This story is from March 16, 2021

Bengal polls: Hooghly erupts over BJP list, party offices face heat

Simmering resentment within the BJP over candidate selection spilled onto the streets of Hooghly on Monday, with angry party supporters ransacking the BJP district office in Chinsurah and putting the Chandernagore party office under lock and key.
Bengal polls: Hooghly erupts over BJP list, party offices face heat
Panchla BJP workers protest in front of the party’s Hastings office.
CHINSURAH/KOLKATA: Simmering resentment within the BJP over candidate selection spilled onto the streets of Hooghly on Monday, with angry party supporters ransacking the BJP district office in Chinsurah and putting the Chandernagore party office under lock and key.
Party old guards from Singur threatened to take the “ultimate course” if the BJP brass didn’t replace 88-year-old Rabindranath Bhattacharya, a former minister and now candidate who joined the party just days before the nominee list was released.
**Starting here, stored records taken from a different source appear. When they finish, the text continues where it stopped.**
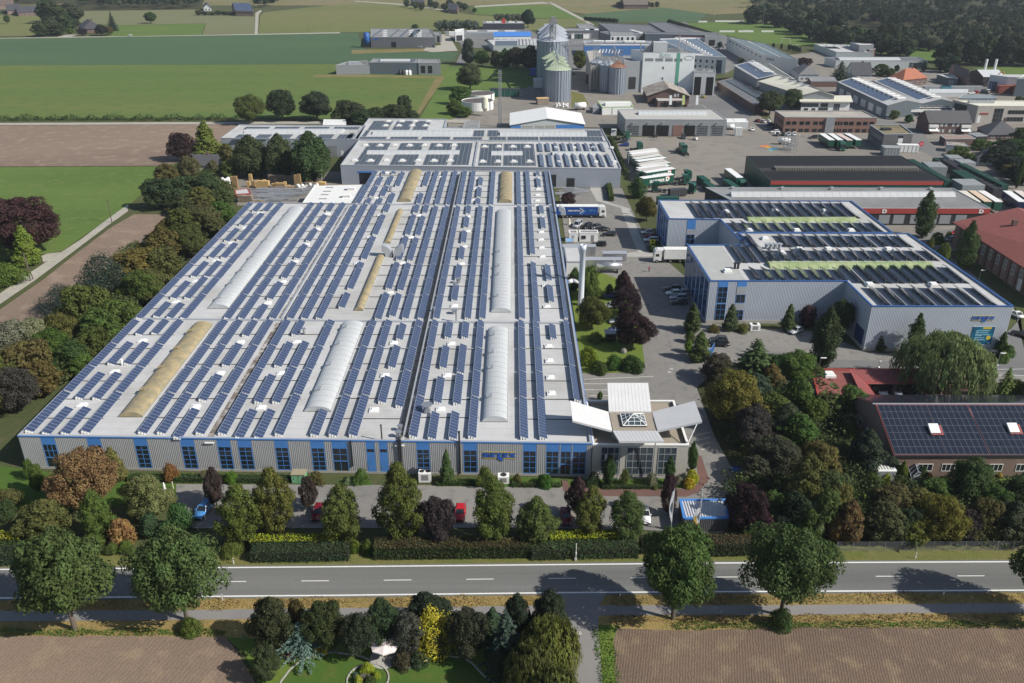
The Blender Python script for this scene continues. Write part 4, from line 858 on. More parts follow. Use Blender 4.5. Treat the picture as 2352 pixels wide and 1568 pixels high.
def tank(label,T,x,y,L,r,ang=0,stand=.9,m=None):
 p=at(T,x,y);t=thing('storage_tank',label,'tank',p);e=Vector((math.cos(ang),math.sin(ang),0));c=p+Vector((0,0,stand+r))
 mb=MB();mb.tube(c-e*L/2,c+e*L/2,r,n=20);mb.tube(c-e*(L/2+.25),c-e*L/2,r*.6,r,20);mb.tube(c+e*L/2,c+e*(L/2+.25),r,r*.6,20);mb.build('tank_body',m or M_steel,t,True)
 for k in(-.35,.35):q=c+e*L*k;mb=MB();mb.box((q.x,q.y,p.z+stand/2+.1),(.3,r*1.6,stand+.4),ang);mb.build('leg',M_dark,t)
 mb=MB();q=c+e*L*.2;mb.tube(q,q+Vector((0,0,r+.5)),.25,n=10);mb.build('hatch',M_cap,t)
def rack(label,T,x,y,L,W,n,seed,ang=0,m=None,hh=1.2):
 p=at(T,x,y);t=thing('steel_rack',label,'rack',p,0);rd=random.Random(seed);mb=MB()
 for k in range(n):
  z=rd.uniform(.25,hh);a=p+Vector((rd.uniform(-.5,.1)*L,rd.uniform(-.5,.5)*W,z));l=rd.uniform(.35,.5)*L
  mb.box((a.x+l*.5,a.y,z),(l,.16,.14),ang+rd.uniform(-.04,.04))
 mb.build('beam',m or M_cap,t);mb=MB()
 for i in(-.45,-.15,.15,.45):
  for j in(-.5,.5):mb.box((p.x+i*L,p.y+j*W,hh/2),(.12,.12,hh))
 mb.build('post',M_steel,t)
rack('stack of pale steel profiles in racks beside the purple bush','u',130,60,13,9,40,1);rack('low stack of white pipes between chimney and cabin','u',120,640,7,12,34,2,hh=1.0)
rack('yard rack of galvanised frames in front of the pallets','t',1240,955,24,16,120,3,hh=1.6);rack('small rack of white bundles beside the white canopy hall','t',1640,900,6,14,40,4,hh=1.4)
def bigbox(label,T,x,y,size,m,ang=0,lid=None,name='machine_housing',cat='machine'):
 p=at(T,x,y);t=thing(name,label,cat,p);mb=MB();mb.box((p.x,p.y,size[2]/2+.2),size,ang);mb.build('housing',m,t)
 mb=MB();mb.box((p.x,p.y,size[2]+.28),(size[0]*1.04,size[1]*1.04,.16),ang);mb.build('lid',lid or M_cap,t)
 mb=MB()
 for i in(-.4,-.2,0,.2,.4):q=Matrix.Rotation(ang,3,'Z')@Vector((size[0]*i,-size[1]/2-.04,0));mb.box((p.x+q.x,p.y+q.y,size[2]/2+.2),(.1,.08,size[2]*.96),ang)
 mb.build('rib',M_steel,t)
bigbox('silver ribbed container farthest from the chimney','u',490,628,(6.8,2.3,2.0),M_steel,0,M_cap,'steel_container','container');bigbox('long silver ribbed container behind the chimney','u',190,580,(9.5,2.4,2.4),M_steel,0,M_cap,'steel_container','container')
tank('short silver cylinder tank with white sign lying beside the drive','u',445,735,6.5,1.1)
bigbox('open silver container with ribbed lid lying on the paving','u',390,690,(10.5,2.4,2.3),M_steel,0,M_cap,'steel_container','container')
HS=11.1
M_wall2=corrmat('ribbed_wall_silver',(.39,.43,.49),.36,depth=.016,rough=.5,metal=.1)
M_navy=mat('navy_trim',(.035,.10,.28),.45,.08,.6)
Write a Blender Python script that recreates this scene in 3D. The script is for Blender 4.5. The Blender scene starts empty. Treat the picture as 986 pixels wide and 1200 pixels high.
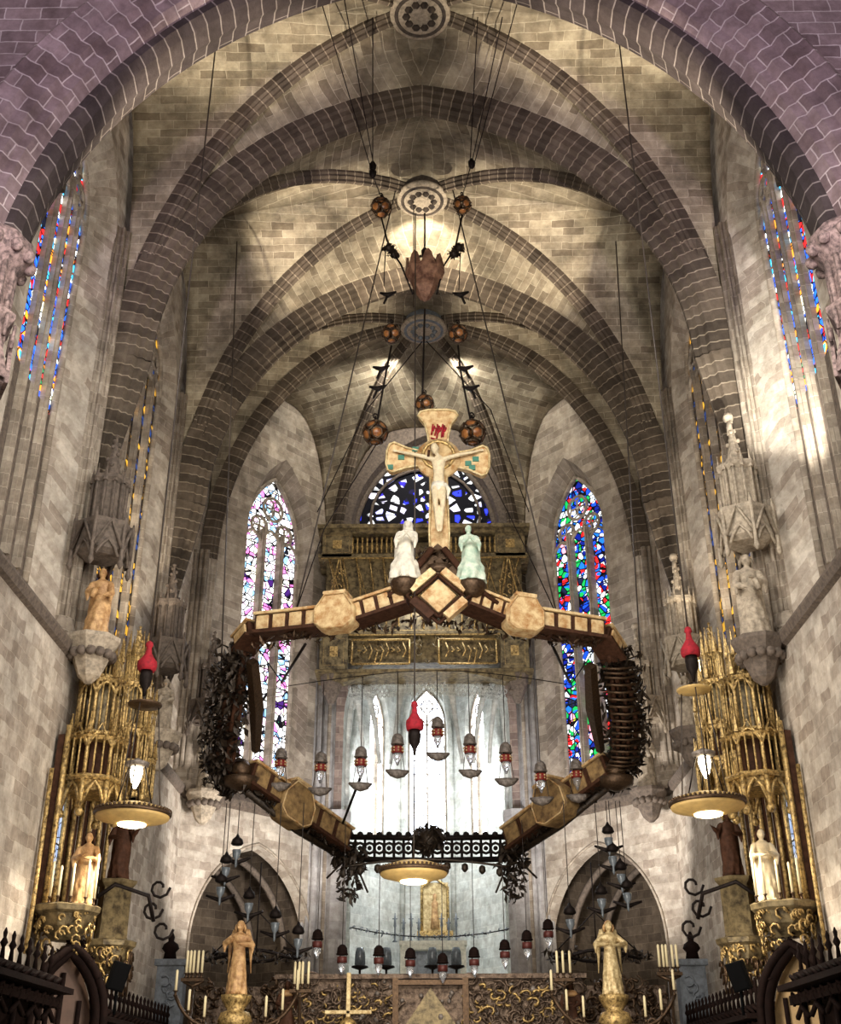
import bpy, bmesh, math, random
from mathutils import Vector, Matrix
from math import sin, cos, pi, sqrt, atan2, radians

sc = bpy.context.scene
COL = sc.collection
# ------------------------------------------------------------------ camera
AX, ZV = (14.0, 690.0), (-9.0, -2590.0)          # vanishing points of depth and height, from the picture centre
FOC = sqrt(-(AX[0]*ZV[0] + AX[1]*ZV[1]))
_y = Vector((AX[0], AX[1], FOC)).normalized()
_z = Vector((ZV[0], ZV[1], FOC)).normalized()
_x = _y.cross(_z)
R_wc = Matrix((_x, _y, _z))                       # camera (right, down, fwd) -> world
CAM = Vector((0.13, 0.0, 1.6))
cam_d = bpy.data.cameras.new('camera'); cam = bpy.data.objects.new('camera', cam_d); COL.objects.link(cam)
right = R_wc @ Vector((1, 0, 0)); down = R_wc @ Vector((0, 1, 0)); fwd = R_wc @ Vector((0, 0, 1))
M = Matrix((right, -down, -fwd)).transposed().to_4x4(); M.translation = CAM
cam.matrix_world = M
cam_d.sensor_fit = 'HORIZONTAL'; cam_d.sensor_width = 36; cam_d.lens = FOC/986*36
cam_d.clip_end = 300
sc.camera = cam
def P(px, py, Y):
    d = R_wc @ Vector((px-493.0, py-600.0, FOC))
    return CAM + d*(Y-CAM.y)/d.y
# ------------------------------------------------------------------ world, lights, exposure
w = bpy.data.worlds.new('world'); sc.world = w; w.use_nodes = True
w.node_tree.nodes['Background'].inputs[0].default_value = (0.95, 0.88, 0.85, 1)
w.node_tree.nodes['Background'].inputs[1].default_value = 0.30
sc.view_settings.view_transform = 'Standard'; sc.view_settings.look = 'None'
sc.view_settings.gamma = 1; sc.view_settings.exposure = 0.45; sc.view_settings.use_curve_mapping = False
def light(kind, loc, power, col=(1, .9, .75), aim=None, size=1.0, angle=60, blend=.6, name='lamp_or_fill_light'):
    d = bpy.data.lights.new(name, kind); d.energy = power; d.color = col
    if kind == 'AREA': d.shape = 'DISK'; d.size = size
    elif kind == 'SPOT': d.shadow_soft_size = size; d.spot_size = radians(angle); d.spot_blend = blend
    else: d.shadow_soft_size = size
    o = bpy.data.objects.new(name, d); COL.objects.link(o); o.location = loc
    if aim is not None: o.rotation_euler = (Vector(aim)-Vector(loc)).to_track_quat('-Z', 'Y').to_euler()
    return o
WARM = (1, .88, .70); COOL = (.80, .88, 1); VIO = (.86, .66, 1)
# nave light on the front wall (violet), spots on the ledges washing the vaults, fills added for daylight and dim parts
for s in (-1, 1):
    light('SPOT', (s*5, 2, 8), 6200, VIO, (s*8.2, 17, 22), .4, 36)
    light('SPOT', (s*6.4, 19.4, 11.2), 15000, WARM, (s*5.0, 19.9, 26), .12, 32)
    light('SPOT', (s*6.3, 26.4, 13.5), 13000, WARM, (s*2.9, 30.6, 28), .10, 26)
    light('SPOT', (s*6.6, 34.4, 11.6), 7500, WARM, (s*4.6, 35.0, 25.5), .10, 22)
    light('AREA', (s*5.5, 14, 15), 420, (1, .95, .86), (s*2, 30, 10), 3)  # added area fill from the nave side, no fixture there
    light('SPOT', (s*3, 19.0, 6), 1300, (1, .9, .8), (-s*8, 25, 6), .6, 80)
    light('SPOT', (s*2.6, 34.8, 5.8), 2300, (1, .94, .88), (s*6.8, 39.8, 11.0), .5, 88)  # added spots in mid-air, brighten the apse piers and walls
    light('SPOT', (s*1.0, 37.8, 28.0), 700, (1, .95, .85), (s*1.5, 39.0, 27.4), .08, 120)
    light('POINT', (s*5.6, 41.2, 6.5), 25, WARM, size=.2)  # small warm fill added inside each side chapel
    light('SPOT', (s*7.0, 27.6, 11.3), 1500, WARM, (s*8.4, 31.2, 17), .1, 40)
light('SPOT', (7.4, 19.6, 11.4), 5200, (1, .96, .86), (8.7, 24.0, 18), .1, 30)
light('SPOT', (0, 30.5, 28.0), 550, WARM, (0, 32.0, 28.4), .08, 130)
light('AREA', (0, 17.5, 16.5), 500, (1, .95, .88), (0, 40, 11), 5)  # added area fill aimed deep, brightens the middle and apse
light('AREA', (0, 20, 3), 500, (1, .92, .8), (0, 34, 10), 6)  # added low area fill, not a fixture
light('AREA', (0, 46.5, 15), 520, (.93, .97, 1), (0, 50, 7), 3)  # added fill inside the small chapel, besides its glowing windows
light('AREA', (0, 39.5, 19), 300, (.85, .9, 1), (0, 33, 10), 3)
light('SPOT', (0, 35.4, 9.5), 1500, (1, .88, .7), (0, 40.4, 18.2), .3, 40)  # spot added behind the canopy to brighten the gallery
light('SPOT', (0, 26, 7.0), 900, (1, .9, .75), (0, 33.6, 4), .3, 70)  # spot added to brighten the altar screen
for s in (-1, 1): light('SPOT', (s*1.2, 36.0, 8.0), 650, (.82, .88, 1), (s*3.7, 42, 12.5), .4, 50)  # added cool spots, imitate daylight on the shafts by the opening
# ------------------------------------------------------------------ materials
def srgb(h):
    if isinstance(h, str): c = [int(h[i:i+2], 16)/255 for i in (0, 2, 4)]
    else: c = [x/255 for x in h]
    return tuple((x/12.92 if x <= .04045 else ((x+.055)/1.055)**2.4) for x in c) + (1,)
class NT:
    def __init__(s, name):
        s.m = bpy.data.materials.new(name); s.m.use_nodes = True; s.t = s.m.node_tree; s.b = s.t.nodes['Principled BSDF']
    def n(s, kind, **kw):
        x = s.t.nodes.new(kind)
        for k, v in kw.items():
            if k in x.inputs: x.inputs[k].default_value = v
            else: setattr(x, k, v)
        return x
    def l(s, a, b): s.t.links.new(a, b)
    def mix(s, f, a, b, mode='MIX'):
        x = s.t.nodes.new('ShaderNodeMix'); x.data_type = 'RGBA'; x.blend_type = mode
        for i, v in ((0, f), (6, a), (7, b)):
            if hasattr(v, 'links'): s.l(v, x.inputs[i])
            else: x.inputs[i].default_value = v
        return x.outputs[2]
    def ramp(s, f, stops, interp='LINEAR'):
        x = s.t.nodes.new('ShaderNodeValToRGB'); x.color_ramp.interpolation = interp
        e = x.color_ramp.elements
        while len(e) < len(stops): e.new(.5)
        for i, (p, c) in enumerate(stops): e[i].position = p; e[i].color = c if len(c) == 4 else c+(1,)
        s.l(f, x.inputs[0]); return x.outputs[0]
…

BJP supporters, led by Santosh Pandey, had “mobbed” party observer and Madhya Pradesh health minister Vishwal Sarang at a private lodge in Apurbapur on Sunday, minutes after Bhattacharya was given a ticket.
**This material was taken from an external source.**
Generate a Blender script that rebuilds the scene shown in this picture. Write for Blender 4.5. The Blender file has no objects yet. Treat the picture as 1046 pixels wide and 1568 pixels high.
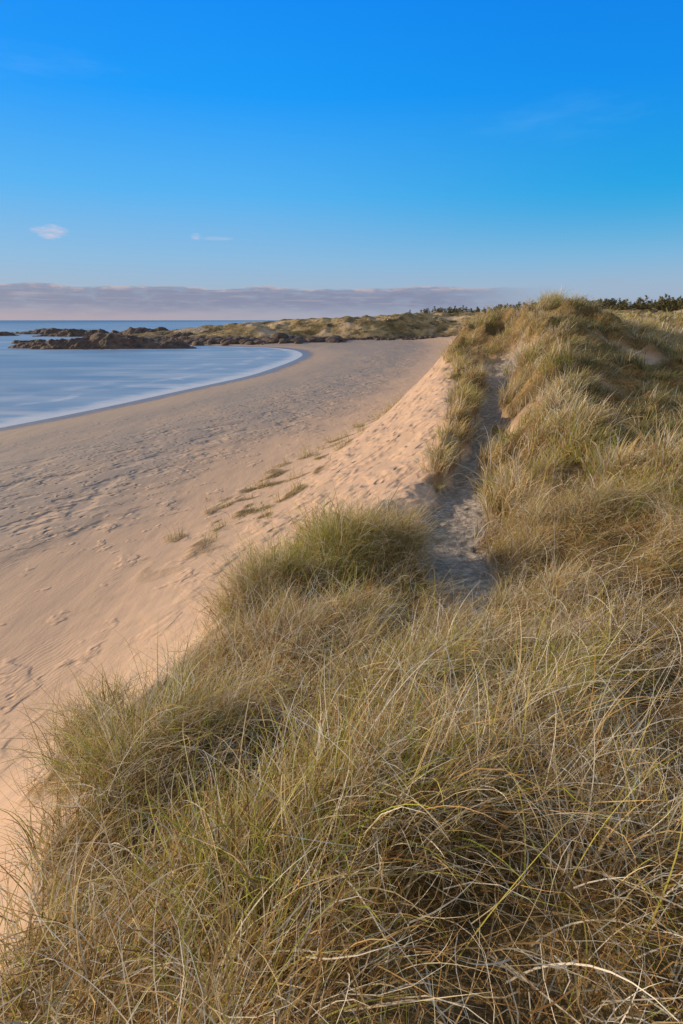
import bpy, math, numpy as np
from mathutils import Vector
rng=np.random.default_rng(7)
scene=bpy.context.scene
scene.view_settings.view_transform='Standard'
scene.view_settings.look='None'
scene.view_settings.exposure=0

# ---------------- noise ----------------
def _h(ix,iy,s):
    v=(ix.astype(np.int64)*374761393+iy.astype(np.int64)*668265263+s*974634777)&0xffffffff
    v=((v^(v>>13))*1274126177)&0xffffffff
    v=v^(v>>16)
    return (v&0xffff)/65535.0
def perlin(x,y,s=0):
    x=np.asarray(x,float); y=np.asarray(y,float)
    ix=np.floor(x); iy=np.floor(y); fx=x-ix; fy=y-iy
    def g(dx,dy):
        a=_h(ix+dx,iy+dy,s)*2*np.pi
        return np.cos(a)*(fx-dx)+np.sin(a)*(fy-dy)
    u=fx*fx*fx*(fx*(fx*6-15)+10); v=fy*fy*fy*(fy*(fy*6-15)+10)
    a=g(0,0); b=g(1,0); c=g(0,1); d=g(1,1)
    return ((a*(1-u)+b*u)*(1-v)+(c*(1-u)+d*u)*v)*1.4
def fbm(x,y,o=4,s=0):
    t=0;a=1;n=0
    for i in range(o):
        t=t+a*perlin(x*2**i+i*17.3,y*2**i-i*9.1,s+i); n+=a; a*=.5
    return t/n
def ridged(x,y,o=4,s=0):
    t=0;a=1;n=0
    for i in range(o):
        t=t+a*(1-2*np.abs(perlin(x*2**i+i*7.3,y*2**i-i*3.1,s+i))); n+=a; a*=.5
    return t/n
def ss(a,b,x):
    t=np.clip((x-a)/(b-a),0,1); return t*t*(3-2*t)

# ---------------- terrain loft ----------------
# y : waterline x, then (x,z) for mid beach, toe, face, lip, path, path right, flank, crest, back, far right
SEC=[
(-30,-72,(-42,1.6),(-12,3),(-7,5),(-3,7),(0,7.3),(1.2,7.3),(4,7.3),(8,7.2),(14,6.5),(90,6)),
(-6,-56,(-30,1.6),(-8,3),(-4.3,5),(-1.6,6.9),(0,7.3),(1.2,7.3),(4,7.3),(8,7.2),(14,6.5),(90,6)),
(0,-52,(-27,1.6),(-6.4,3),(-3.2,4.9),(-1.15,6.65),(.3,7.15),(1.2,7.2),(3.5,7.15),(8,7.2),(14,6.6),(90,6)),
(2,-51,(-26.5,1.6),(-6.2,3),(-3.1,4.7),(-1.3,6.3),(.4,6.9),(1.3,6.95),(3.5,6.95),(8,7.2),(14,6.7),(90,6)),
(4,-50,(-26,1.6),(-6,3),(-3.5,4.4),(-1.8,5.75),(.8,6.25),(1.8,6.3),(3.6,6.6),(8,7.15),(14,6.8),(90,6)),
(6,-49,(-25,1.6),(-5.6,3),(-3.1,4.2),(-1.3,5.45),(1.25,5.7),(1.95,5.75),(3.8,6.4),(8,7.0),(14,6.9),(90,6)),
(8.5,-48,(-24,1.6),(-5.2,3),(-2.5,4.1),(-.5,5.3),(1.6,5.4),(2.4,5.45),(4.4,6.3),(8.5,6.75),(14,6.9),(90,6)),
(12,-47,(-22,1.6),(-5,3),(-1.6,4.1),(1.45,5.45),(2.3,5.25),(3.1,5.35),(4.8,6.5),(9.5,6.5),(15,6.7),(90,6.5)),
(17,-45,(-21,1.6),(-4,3),(-.2,4.25),(3.1,6.0),(4.0,5.55),(4.8,5.75),(6.4,7.15),(10.8,6.5),(16,6.4),(90,7)),
(22,-43,(-20,1.6),(-2.8,3),(1.0,4.6),(4.2,6.45),(5.5,6.1),(6.4,6.35),(8.0,8.0),(12.6,7.1),(18,6.5),(95,7.3)),
(26,-41,(-19,1.6),(-1.6,3),(2.2,4.9),(5.1,6.8),(6.8,6.7),(7.6,7.0),(9.0,8.8),(13.0,7.9),(19,6.7),(95,7.5)),
(30,-40,(-17,1.6),(-.2,3),(3.4,5.2),(6.0,7.3),(7.5,7.7),(8.3,8.2),(9.4,9.25),(11.4,9.45),(18,7.2),(95,8.0)),
(34,-37,(-15,1.6),(1.4,3),(4.5,5.6),(7,8.3),(8,8.8),(8.7,9.0),(9.8,9.4),(12.2,9.5),(20,7.3),(95,8.5)),
(45,-32,(-11,1.6),(5.0,3),(8,5.3),(11,7.9),(12,8.0),(13,7.9),(15,7.7),(22,8.0),(40,7.8),(110,9)),
(60,-26.5,(-7,1.6),(9.3,2.9),(12,5),(16,7.5),(17,7.5),(18.5,7.3),(22,7.4),(31,9.4),(48,9.3),(130,10)),
(75,-22.3,(-3,1.5),(12.6,2.8),(15.5,5),(20,7.2),(21.5,7.2),(23,7),(27,7),(38,8.8),(60,9),(140,11)),
(106,-14.6,(3,1.4),(19,2.6),(23,4.6),(29,6.8),(31,6.8),(33,6.5),(38,6.5),(50,8.5),(80,9),(160,12)),
(156,-10.5,(7,1.3),(28,2.2),(33,4.2),(40,6.2),(43,6.2),(47,6),(53,6),(68,8),(105,9),(200,12)),
(178,-13,(8,1.2),(31,2.0),(37,4),(45,6),(48,6),(52,6),(60,6),(76,8),(115,9),(215,12)),
(200,-22,(2,1.1),(33,1.9),(41,3.8),(50,5.5),(54,5.5),(58,5.5),(66,6),(84,7),(125,8),(225,12)),
(221,-54,(-24,1.0),(34,1.6),(43,3.0),(52,4.5),(58,4.5),(64,4.5),(72,5),(90,6),(130,7),(235,10)),
(245,-88,(-58,1.2),(20,1.8),(36,2.4),(50,3),(60,3),(70,3),(80,3),(95,4),(140,5),(245,8)),
(300,-95,(-62,1.2),(15,1.8),(34,2.4),(50,3),(60,3),(70,3),(80,3),(95,4),(150,5),(300,8)),
(700,-130,(-90,1.2),(15,1.8),(34,2.4),(50,3),(70,3),(90,3),(110,3),(160,4),(300,5),(700,8)),
(1600,-200,(-150,1.2),(15,1.8),(60,2.4),(100,3),(150,3),(200,3),(260,3),(400,4),(700,5),(1600,8)),
]
YK=np.array([s[0] for s in SEC],float)
XK=[];ZK=[]
for s in SEC:
    XK.append([s[1]-40,s[1]]+[p[0] for p in s[2:]]); ZK.append([-2.6,0]+[p[1] for p in s[2:]])
XK=np.array(XK,float);ZK=np.array(ZK,float)
def slopes(yk,v):
    d=np.diff(v,axis=0)/np.diff(yk)[:,None]
    m=np.zeros_like(v); m[0]=d[0];m[-1]=d[-1]
    a=d[:-1];b=d[1:]
    ok=(a*b)>0
    m[1:-1]=np.where(ok,2*a*b/np.where(ok,a+b,1),0)
    return m
MX=slopes(YK,XK);MZ=slopes(YK,ZK)
def evaly(y):
    y=np.clip(y,YK[0],YK[-1]-1e-6)
    i=np.searchsorted(YK,y,side='right')-1
    h=(YK[i+1]-YK[i]);t=((y-YK[i])/h)[:,None];h=h[:,None]
    a=2*t**3-3*t**2+1;b=t**3-2*t**2+t;c=-2*t**3+3*t**2;d=t**3-t**2
    return (a*XK[i]+b*h*MX[i]+c*XK[i+1]+d*h*MX[i+1],
            a*ZK[i]+b*h*MZ[i]+c*ZK[i+1]+d*h*MZ[i+1])
def hu(K,u):
    n=K.shape[1];i=np.clip(np.floor(u).astype(int),0,n-2);t=u-i
    r=np.arange(len(u))
    def dl(j):
        j=np.clip(j,0,n-2); return K[r,j+1]-K[r,j]
    d0=dl(i-1);d1=dl(i);d2=dl(i+1)
    def hm(a,b):
        ok=(a*b)>0
        return np.where(ok,2*a*b/np.where(ok,a+b,1),0)
    m0=hm(d0,d1);m1=hm(d1,d2)
    p0=K[r,i];p1=K[r,i+1]
    return (2*t**3-3*t**2+1)*p0+(t**3-2*t**2+t)*m0+(-2*t**3+3*t**2)*p1+(t**3-t**2)*m1
def band(a,b,w,u): return ss(a-w,a+w,u)*(1-ss(b-w,b+w,u))
def mound(x,y): return fbm(x*.8,y*.8,2,21)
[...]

On Monday, a BJP worker made a “suicide” attempt on railway tracks, fearing that a former Trinamool Congress strongman who recently joined the BJP may get the ticket from Hooghly’s Saptagram. Nirupam Mukherjee, claiming to be a BJP worker since 1988, courted “suicide” as BJP leader Locket Chatterjee made a bid to arrange a ticket for “sand mafia” Debaprasad Biswas.
BJP veteran Krishna Bhattacharya from Konnagar has started writing graffiti, projecting herself as an independent candidate from Uttarpara against the “corrupt and tolabaj” official BJP candidate without naming Prabir Ghoshal, who switched loyalties from Trinamool to BJP.
Trinamool leaders in Hooghly were amused at the wrangling match within the “country’s largest party”. Most Hooghly seats go to polls on April 6 and 10.
At Chandernagore’s Bagbazar More, angry BJP supporters took out a rally on Monday afternoon demanding that local candidates be given a chance after the party gave a ticket to Bengal BJP office-bearer Dipanjan Guha.
BJP old guard Tandra Bhattacharya, fighting elections in Bengal since the days of Tapan Sikdar, said: “I fail to understand the logic behind candidate selection. None from the party told us about it; forget taking feedback.”
Discontent is also brewing in South 24 Parganas as many BJP aspirants suspect that their names might have been turned down during screening based on reports from former Kolkata mayor Sovan Chatterjee and his friend Baisakhi Banerjee. The duo quit the BJP on Sunday.